Dari tiga jenis penghinaan tersebut, Isnur berpendapat penghinaan terhadap kekuasaan umum dan lembaga negara menjadi perhatian bersama karena tidak diatur delik aduan melalui sarana teknologi informasi (Pasal 354 RKUHP).
“Hal lain seperti teknis penyesuaian dalam bentuk kodifikasi terhadap tindak pidana di luar KUHP juga belum secara komprehensif diatur, seperti harmonisasi dengan UU ITE, UU TPKS, dan lainnya,” ucapnya.
Isnur meminta Tim Perumus RKUHP, pemerintah, dan DPR terlebih dahulu membuka luas pembahasan RKUHP dan tidak mengesahkan RKUHP tanpa ada partisipasi bermakna publik.
Dia menilai pemerintah tidak merespons terkait permintaan penghapusan pasal-pasal yang bertentangan dengan misi RKUHP untuk melakukan dekolonialisasi.
“Mengingat isu-isu krusial dalam RKUHP yang begitu banyak namun disimplifikasi pada 14 isu krusial versi pemerintah, serta ketidakjelasan durasi waktu dan target pembahasan RKUHP, Aliansi Nasional Reformasi KUHP menolak pengesahan RKUHP apabila tanpa pembahasan yang transparan dan ada partisipasi publik yang bermakna,” kata dia.

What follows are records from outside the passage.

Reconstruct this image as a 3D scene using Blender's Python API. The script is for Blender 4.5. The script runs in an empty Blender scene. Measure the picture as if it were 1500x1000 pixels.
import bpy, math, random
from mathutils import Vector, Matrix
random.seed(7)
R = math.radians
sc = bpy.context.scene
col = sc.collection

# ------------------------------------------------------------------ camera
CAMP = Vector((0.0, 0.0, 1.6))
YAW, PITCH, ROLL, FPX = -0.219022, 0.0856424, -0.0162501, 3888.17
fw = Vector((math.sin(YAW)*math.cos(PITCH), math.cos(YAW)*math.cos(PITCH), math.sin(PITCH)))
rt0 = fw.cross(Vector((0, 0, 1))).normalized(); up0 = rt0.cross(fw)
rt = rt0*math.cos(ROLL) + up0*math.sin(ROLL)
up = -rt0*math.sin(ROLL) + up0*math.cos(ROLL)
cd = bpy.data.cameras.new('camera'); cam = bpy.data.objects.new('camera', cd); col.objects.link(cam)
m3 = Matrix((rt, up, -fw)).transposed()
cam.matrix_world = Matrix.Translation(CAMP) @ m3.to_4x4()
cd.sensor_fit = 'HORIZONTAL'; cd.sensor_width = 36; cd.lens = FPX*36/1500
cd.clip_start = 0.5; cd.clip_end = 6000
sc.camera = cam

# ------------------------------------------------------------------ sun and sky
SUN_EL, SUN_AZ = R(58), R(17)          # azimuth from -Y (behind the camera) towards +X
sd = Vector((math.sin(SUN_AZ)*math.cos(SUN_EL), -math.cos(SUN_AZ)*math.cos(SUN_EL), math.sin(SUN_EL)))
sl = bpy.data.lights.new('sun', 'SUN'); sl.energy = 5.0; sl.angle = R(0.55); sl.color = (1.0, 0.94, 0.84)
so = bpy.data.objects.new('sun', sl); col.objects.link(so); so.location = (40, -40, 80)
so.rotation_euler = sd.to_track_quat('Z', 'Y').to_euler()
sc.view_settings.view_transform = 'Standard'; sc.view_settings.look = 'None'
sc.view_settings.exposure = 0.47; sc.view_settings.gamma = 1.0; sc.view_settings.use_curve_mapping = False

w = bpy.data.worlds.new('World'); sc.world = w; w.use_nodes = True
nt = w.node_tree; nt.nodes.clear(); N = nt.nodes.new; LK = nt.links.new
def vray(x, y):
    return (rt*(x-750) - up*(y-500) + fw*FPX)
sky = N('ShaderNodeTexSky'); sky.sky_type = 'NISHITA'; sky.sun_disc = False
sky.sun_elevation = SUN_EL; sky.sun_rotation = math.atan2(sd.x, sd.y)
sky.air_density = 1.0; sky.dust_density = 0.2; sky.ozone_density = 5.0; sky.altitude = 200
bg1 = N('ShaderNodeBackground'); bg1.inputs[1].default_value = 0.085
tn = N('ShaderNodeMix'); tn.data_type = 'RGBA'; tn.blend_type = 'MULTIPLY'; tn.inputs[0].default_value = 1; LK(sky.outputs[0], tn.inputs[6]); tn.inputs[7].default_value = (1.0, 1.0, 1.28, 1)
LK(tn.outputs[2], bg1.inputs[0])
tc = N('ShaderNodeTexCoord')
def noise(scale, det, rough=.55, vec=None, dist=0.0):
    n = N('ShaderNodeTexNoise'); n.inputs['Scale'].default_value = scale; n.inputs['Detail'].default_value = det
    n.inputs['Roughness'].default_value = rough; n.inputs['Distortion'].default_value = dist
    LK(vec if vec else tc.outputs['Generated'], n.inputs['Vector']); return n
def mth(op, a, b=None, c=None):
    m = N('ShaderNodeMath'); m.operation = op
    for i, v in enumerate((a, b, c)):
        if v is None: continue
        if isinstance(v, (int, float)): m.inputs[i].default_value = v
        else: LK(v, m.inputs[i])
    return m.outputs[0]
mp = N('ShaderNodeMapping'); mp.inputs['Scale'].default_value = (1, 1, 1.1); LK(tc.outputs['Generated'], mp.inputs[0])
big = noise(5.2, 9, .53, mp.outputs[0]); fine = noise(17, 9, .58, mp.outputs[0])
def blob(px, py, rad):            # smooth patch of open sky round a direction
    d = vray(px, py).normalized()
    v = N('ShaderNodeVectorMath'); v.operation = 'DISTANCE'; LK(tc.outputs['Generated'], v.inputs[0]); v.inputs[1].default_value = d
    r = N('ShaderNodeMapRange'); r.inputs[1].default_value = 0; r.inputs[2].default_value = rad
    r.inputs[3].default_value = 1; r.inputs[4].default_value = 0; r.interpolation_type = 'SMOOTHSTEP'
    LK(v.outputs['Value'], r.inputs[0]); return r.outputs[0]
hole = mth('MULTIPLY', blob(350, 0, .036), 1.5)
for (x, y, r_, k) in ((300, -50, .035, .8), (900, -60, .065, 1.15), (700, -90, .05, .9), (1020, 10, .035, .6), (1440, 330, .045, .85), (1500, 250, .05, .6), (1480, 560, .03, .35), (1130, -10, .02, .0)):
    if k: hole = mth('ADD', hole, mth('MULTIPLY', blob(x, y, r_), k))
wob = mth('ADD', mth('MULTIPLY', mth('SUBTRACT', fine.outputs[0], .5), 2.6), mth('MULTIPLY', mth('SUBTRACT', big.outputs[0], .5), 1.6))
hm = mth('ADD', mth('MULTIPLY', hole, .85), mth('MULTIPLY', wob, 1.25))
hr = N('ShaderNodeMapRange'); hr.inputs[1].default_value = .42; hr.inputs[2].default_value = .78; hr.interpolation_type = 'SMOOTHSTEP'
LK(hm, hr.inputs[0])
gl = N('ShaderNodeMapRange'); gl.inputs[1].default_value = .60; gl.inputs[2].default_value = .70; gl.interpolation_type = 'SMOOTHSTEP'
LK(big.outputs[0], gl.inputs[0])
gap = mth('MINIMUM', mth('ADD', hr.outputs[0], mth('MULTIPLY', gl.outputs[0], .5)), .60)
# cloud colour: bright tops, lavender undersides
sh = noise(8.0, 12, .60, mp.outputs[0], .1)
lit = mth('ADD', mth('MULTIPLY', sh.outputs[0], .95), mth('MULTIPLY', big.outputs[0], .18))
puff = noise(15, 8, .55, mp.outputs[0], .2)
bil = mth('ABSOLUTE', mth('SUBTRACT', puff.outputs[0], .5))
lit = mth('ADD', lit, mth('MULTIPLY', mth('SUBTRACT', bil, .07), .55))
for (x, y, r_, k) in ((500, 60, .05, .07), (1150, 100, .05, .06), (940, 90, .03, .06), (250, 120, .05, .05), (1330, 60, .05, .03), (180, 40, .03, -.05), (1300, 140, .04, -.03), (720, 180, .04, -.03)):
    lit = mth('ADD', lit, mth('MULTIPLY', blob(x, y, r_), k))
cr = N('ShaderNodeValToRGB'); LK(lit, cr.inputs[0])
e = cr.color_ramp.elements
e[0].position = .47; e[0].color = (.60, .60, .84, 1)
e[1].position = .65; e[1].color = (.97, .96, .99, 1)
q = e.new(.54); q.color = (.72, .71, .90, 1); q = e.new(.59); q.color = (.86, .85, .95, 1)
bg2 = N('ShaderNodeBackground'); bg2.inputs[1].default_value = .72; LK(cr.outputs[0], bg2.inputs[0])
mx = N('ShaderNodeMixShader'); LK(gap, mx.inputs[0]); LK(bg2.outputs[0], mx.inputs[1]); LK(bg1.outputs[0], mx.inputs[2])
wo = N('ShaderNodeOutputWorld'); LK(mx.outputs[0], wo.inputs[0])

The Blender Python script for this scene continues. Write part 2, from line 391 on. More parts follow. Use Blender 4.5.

Dalam kesempatan itu, Eddy menyatakan pemerintah tak mau RKUHP menjadi seperti Undang-undang Cipta Kerja yang mengandung banyak kecacatan. Atas dasar itu, pemerintah kini lebih jeli dalam merumuskan RKUHP sebelum dibawa ke DPR untuk dibahas dan disebarluaskan kepada publik.